Carolee McGrath, a spokeswoman for the diocese, said last year she was unable to explain why elements of Biasin’s file were lost.

Change in policy

It was Byrne, a new bishop, who directed the diocese to expand the list of credibly accused to include priests who died before allegations surfaced.

In June 2021, Byrne said he was moved to change the policy based on comments from clergy abuse survivors and their families. “The way the diocese responded to their reports of abuse was re-traumatizing and re-victimizing,” he said last year, speaking of the policy change.

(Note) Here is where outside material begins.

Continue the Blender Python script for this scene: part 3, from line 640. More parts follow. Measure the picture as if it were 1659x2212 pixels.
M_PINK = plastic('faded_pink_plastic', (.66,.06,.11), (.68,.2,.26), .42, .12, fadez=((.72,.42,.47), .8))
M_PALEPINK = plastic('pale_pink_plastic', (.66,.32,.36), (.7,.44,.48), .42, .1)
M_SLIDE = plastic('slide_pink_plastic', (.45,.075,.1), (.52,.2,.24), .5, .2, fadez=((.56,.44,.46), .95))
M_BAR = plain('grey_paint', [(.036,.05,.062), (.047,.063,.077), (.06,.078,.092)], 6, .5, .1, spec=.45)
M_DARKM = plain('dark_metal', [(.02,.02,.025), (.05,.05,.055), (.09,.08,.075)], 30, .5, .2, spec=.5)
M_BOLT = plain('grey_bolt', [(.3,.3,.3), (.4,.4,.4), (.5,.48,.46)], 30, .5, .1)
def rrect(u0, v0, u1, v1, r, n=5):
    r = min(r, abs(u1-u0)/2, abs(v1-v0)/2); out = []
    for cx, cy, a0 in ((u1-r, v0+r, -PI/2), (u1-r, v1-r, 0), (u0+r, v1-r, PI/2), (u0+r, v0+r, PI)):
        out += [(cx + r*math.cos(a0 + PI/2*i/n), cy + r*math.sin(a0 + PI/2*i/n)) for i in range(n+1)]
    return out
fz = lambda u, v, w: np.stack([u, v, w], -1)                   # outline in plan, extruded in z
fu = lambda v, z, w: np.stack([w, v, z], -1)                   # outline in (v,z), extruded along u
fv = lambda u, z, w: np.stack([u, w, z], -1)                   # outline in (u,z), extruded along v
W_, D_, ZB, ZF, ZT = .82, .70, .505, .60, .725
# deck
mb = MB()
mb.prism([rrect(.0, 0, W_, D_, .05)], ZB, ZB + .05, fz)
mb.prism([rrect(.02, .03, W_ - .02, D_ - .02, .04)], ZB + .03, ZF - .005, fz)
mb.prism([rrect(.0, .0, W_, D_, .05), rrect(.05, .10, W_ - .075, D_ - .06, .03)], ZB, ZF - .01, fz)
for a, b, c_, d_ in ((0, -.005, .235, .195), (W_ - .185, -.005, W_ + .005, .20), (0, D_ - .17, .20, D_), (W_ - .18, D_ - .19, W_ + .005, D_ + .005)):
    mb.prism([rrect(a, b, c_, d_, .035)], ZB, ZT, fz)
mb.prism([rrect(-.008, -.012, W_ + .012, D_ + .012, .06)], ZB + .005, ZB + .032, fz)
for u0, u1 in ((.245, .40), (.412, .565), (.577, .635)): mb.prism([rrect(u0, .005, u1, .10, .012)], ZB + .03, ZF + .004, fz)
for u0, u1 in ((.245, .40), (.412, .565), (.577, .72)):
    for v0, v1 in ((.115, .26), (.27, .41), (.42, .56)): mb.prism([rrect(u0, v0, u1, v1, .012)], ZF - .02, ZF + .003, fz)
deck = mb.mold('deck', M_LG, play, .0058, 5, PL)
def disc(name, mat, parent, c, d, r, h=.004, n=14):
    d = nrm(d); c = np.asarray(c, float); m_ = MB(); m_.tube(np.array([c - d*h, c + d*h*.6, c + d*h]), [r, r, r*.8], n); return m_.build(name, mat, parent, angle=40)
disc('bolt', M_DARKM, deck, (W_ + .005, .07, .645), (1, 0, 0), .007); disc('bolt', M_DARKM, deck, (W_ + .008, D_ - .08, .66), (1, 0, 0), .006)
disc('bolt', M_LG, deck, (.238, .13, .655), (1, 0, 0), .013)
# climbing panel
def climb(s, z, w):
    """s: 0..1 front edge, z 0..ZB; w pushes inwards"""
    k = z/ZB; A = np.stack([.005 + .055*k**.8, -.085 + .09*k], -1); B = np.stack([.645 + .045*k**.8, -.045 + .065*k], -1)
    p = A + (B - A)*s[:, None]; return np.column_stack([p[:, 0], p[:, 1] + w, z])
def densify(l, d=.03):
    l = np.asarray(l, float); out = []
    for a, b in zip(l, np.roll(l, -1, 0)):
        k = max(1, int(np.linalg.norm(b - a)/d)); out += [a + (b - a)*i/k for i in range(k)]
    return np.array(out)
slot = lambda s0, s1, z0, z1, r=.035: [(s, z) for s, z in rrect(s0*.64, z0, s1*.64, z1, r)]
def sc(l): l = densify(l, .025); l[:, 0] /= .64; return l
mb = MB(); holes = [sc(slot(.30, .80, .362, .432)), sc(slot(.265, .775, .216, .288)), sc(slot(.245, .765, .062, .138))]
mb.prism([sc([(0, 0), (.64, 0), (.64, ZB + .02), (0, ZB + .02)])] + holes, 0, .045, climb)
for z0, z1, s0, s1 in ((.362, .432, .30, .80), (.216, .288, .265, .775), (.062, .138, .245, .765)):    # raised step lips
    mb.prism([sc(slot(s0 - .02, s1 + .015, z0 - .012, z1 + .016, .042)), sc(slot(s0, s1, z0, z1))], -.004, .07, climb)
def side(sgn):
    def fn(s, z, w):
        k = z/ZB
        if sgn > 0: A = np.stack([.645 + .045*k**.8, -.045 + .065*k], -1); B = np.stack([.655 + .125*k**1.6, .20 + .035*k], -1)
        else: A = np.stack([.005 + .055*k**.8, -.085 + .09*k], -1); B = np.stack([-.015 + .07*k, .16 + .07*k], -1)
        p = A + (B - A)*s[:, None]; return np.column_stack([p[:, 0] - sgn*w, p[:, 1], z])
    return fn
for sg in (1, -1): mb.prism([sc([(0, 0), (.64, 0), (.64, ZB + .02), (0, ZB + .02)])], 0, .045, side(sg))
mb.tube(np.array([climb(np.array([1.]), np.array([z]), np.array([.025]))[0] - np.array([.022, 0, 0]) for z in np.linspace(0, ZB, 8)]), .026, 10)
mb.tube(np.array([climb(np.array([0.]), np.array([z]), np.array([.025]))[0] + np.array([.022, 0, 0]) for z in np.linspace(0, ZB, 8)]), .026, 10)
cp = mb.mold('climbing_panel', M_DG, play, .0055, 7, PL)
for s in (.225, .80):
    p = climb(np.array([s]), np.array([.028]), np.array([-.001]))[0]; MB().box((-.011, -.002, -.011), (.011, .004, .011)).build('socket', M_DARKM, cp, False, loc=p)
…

Even so, Gill’s name was not on the newly expanded list as of June 2021. But 33 other priests who had served in Berkshire County were, representing more than half of the 61 credibly accused church officials in the four western counties.

In September 2021, another priest who served in Berkshire County, the late Rev. James Paul Menge, who began his career in North Adams, was added to the list.

Church’s finding

In its statement Wednesday, the diocese noted that the new listing “does not indicate a finding of guilt and, because he was deceased when the allegation was brought forward, Father Gill was unable to respond to this allegation.”

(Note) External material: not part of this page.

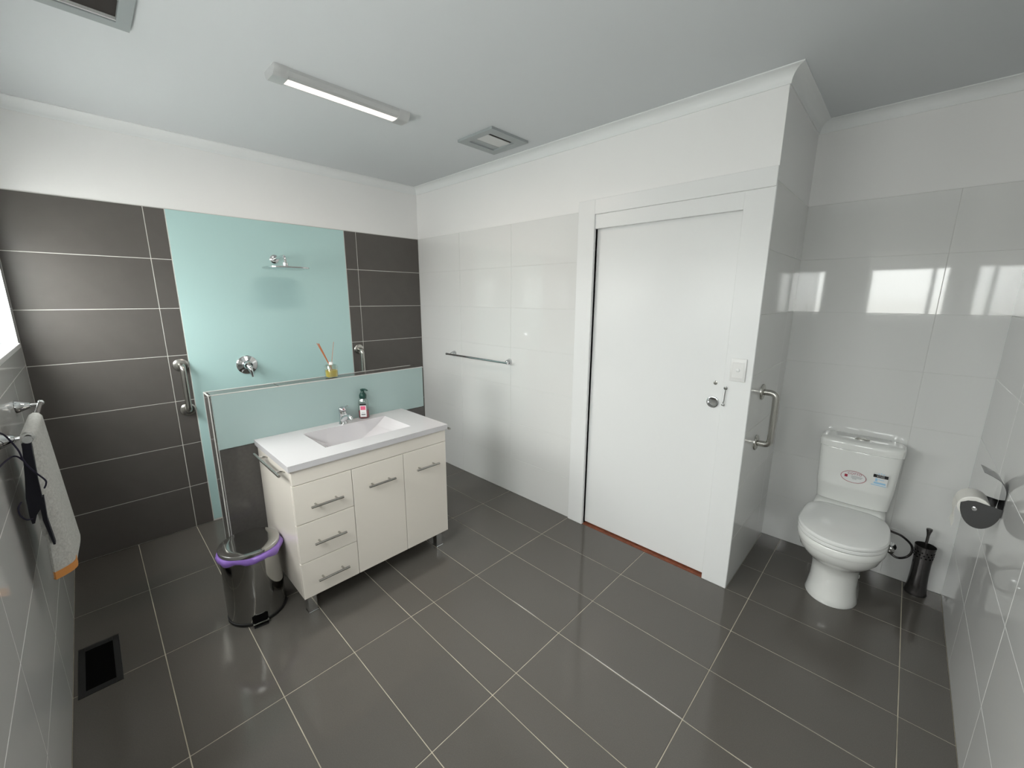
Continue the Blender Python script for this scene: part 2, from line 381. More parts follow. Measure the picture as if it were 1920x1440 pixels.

Still, the diocese chose to act.

“The Review Board carefully reviewed the allegation, including a report issued by the diocesan investigative team, and found the allegation to be credible,” the diocese said in the statement.

The new listing says that Gill was the subject of one credible allegation.

However, in the church’s 2002 intake papers in Biasin’s case, an official noted that Biasin wanted to help others who might have been abused by the same priest. “She hopes that other people have reported Fr. Gill’s behavior as she feels that she was not the only child to be his victim,” the document said.

Separately, the church told Biasin, in a letter dated May 14, 2002, that another woman had reported, in 1992, that she was sexually abused by Gill when she was 15. The letter to Biasin was signed by Lois C. Lynch of the Commission to Investigate Improper Conduct of Diocesan Personnel.

That other case, if it exists, has not been confirmed.

“At this time, there is a single finding of credibility against Father Gill,” McGrath, the diocese’s spokeswoman, said Wednesday.